One can also say that about government military force and police forces and flat roads, that because they are desirable does not mean that governments ought to provide them.
Military forces, police forces, judicial systems, correctional systems, flat roads, and air-traffic-control systems are all money-losers that are nevertheless funded by governments, with all political parties and factions supporting their financing except for anarchists and hard-line libertarians. One can dispense with military and police forces by becoming a vigilante or hiring guards, but nobody seems to want to do that. One might even argue that if soldiers' and cops' services have value, then people will hire them as guards, and that we don't need governments to run military and police forces.
So one ought to ask what value something provides if it is not a moneymaker. The value that these items provide is considered a good justification. There is also the problem of enforcing paid access for roads. Does anyone want a toll booth on every block? Technology may provide a solution in the form of a transponder that one would put on one's vehicle, something like a RFID chip, but that has problems of its own.

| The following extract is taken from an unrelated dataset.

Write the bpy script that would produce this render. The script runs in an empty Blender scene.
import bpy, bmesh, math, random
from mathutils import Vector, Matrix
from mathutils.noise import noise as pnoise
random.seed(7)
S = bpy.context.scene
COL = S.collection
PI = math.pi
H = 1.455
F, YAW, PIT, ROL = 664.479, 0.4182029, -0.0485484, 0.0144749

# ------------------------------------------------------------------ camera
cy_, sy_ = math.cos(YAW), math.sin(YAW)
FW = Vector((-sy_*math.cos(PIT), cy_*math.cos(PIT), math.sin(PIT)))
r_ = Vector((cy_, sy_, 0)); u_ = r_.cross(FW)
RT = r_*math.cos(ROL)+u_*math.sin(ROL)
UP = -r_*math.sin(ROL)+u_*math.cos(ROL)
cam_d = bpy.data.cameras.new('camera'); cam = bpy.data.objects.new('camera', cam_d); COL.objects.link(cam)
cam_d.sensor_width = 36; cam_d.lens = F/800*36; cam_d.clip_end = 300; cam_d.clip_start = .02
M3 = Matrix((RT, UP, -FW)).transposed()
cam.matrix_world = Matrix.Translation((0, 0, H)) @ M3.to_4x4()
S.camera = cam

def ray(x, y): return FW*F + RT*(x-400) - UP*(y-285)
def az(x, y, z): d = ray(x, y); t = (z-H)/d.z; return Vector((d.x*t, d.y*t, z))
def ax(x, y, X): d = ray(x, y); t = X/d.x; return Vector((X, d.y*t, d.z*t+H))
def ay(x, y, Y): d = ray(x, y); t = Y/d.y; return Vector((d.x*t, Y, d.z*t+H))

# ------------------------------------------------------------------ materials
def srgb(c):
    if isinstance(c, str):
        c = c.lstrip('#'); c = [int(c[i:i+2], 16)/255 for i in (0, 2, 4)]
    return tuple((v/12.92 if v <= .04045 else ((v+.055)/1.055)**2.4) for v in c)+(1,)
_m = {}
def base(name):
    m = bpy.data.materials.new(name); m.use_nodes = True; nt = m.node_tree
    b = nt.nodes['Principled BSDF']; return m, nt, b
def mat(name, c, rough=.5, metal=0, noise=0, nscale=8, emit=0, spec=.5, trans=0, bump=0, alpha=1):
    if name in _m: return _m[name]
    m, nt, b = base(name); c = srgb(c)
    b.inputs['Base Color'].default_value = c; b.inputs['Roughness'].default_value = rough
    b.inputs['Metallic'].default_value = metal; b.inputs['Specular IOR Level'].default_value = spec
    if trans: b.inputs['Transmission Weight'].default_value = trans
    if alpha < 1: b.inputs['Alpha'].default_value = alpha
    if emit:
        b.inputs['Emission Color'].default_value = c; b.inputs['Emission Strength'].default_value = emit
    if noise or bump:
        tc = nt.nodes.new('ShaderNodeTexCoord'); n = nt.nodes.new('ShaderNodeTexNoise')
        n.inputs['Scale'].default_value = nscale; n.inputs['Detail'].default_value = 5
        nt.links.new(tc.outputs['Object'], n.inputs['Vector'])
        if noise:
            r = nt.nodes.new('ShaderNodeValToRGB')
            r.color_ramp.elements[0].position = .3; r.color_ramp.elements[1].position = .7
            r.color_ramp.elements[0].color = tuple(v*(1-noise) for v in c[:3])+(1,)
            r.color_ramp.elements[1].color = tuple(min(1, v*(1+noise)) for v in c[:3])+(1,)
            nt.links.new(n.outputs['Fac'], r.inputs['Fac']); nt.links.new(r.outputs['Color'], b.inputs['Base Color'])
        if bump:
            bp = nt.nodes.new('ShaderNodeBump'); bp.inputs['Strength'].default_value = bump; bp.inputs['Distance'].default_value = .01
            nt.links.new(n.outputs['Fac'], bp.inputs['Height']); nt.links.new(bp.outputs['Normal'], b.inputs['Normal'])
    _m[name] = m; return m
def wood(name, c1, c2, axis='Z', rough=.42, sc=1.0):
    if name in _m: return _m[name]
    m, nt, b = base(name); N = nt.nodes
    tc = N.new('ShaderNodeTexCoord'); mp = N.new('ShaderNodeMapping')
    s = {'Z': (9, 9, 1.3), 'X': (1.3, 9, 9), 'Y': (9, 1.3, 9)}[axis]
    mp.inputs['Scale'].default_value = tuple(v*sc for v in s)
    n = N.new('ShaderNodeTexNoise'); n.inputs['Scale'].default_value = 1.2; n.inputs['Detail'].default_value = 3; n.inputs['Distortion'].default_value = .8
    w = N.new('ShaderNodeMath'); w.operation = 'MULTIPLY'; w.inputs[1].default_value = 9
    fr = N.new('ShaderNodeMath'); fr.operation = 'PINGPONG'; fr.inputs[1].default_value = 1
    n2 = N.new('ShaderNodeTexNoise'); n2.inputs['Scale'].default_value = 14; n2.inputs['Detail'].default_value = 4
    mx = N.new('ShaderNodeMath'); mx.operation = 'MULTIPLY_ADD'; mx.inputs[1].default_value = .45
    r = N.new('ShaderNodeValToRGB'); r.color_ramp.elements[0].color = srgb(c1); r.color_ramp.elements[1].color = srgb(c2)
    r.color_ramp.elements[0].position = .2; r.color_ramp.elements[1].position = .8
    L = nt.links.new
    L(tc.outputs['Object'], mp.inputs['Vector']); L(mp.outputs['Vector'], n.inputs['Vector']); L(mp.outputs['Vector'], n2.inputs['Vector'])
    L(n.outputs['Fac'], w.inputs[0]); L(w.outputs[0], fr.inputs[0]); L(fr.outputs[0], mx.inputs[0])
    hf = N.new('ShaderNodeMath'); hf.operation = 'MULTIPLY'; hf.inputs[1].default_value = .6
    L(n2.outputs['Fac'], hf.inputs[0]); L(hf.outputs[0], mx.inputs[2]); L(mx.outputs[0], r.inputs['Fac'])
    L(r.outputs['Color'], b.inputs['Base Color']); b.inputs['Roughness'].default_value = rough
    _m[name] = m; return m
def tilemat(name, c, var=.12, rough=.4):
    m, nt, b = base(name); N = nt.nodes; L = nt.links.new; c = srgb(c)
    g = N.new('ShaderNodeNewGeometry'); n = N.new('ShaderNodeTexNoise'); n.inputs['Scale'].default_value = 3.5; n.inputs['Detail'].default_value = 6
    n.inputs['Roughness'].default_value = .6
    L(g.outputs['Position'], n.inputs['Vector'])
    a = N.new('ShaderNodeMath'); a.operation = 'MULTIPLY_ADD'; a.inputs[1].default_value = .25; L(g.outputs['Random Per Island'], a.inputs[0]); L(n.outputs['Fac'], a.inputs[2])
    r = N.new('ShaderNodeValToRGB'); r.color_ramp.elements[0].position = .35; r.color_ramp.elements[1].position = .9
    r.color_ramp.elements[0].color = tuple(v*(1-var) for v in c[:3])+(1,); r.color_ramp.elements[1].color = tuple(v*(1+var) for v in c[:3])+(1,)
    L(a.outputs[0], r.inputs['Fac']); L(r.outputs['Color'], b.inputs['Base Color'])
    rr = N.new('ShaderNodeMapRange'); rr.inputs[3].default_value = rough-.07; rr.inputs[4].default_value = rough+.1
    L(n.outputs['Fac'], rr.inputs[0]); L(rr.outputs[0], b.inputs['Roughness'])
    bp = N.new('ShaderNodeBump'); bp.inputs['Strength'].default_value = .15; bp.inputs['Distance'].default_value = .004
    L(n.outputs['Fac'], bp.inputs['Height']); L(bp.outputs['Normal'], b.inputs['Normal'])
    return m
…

For intercity passenger trains, one can justify them the way that one justifies urban-transit systems, that they are cheaper than building lots of roads and airports. Maybe not airports for urban systems, but certainly for intercity ones. On the subject of airports, I must ask which ones have been built by the airlines that serve them.
That argument can work for short-distance corridor trains like the Northeast Corridor ones, but not for long-distance trains.
For those, one can use the case of national monuments and national parks, and also state and city ones. That would work for trains that go by scenic areas, but that does not work for many long-distance trains.
The final argument seems to be the pork-barrel value of long-distance trains. Pork-barrel value is what caused the Interstate highways to be built inside cities, instead of being exclusively intercity. Pork barrel is a side effect of a region-based political system, where most national politicians serve single states or single districts in states.
Pork-barrel value has kept going Amtrak's rather sparse system of long-distance trains. These trains currently go to 46 of the 48 contiguous states.
Although I am hopelessly statist by libertarian standards, I don't see much reason in keeping long-distance trains going, at least more than the current token level of them. I prefer development of short-distance corridor trains, though some populated strip like the Atlantic coast can enable their combination to grow to long-distance length.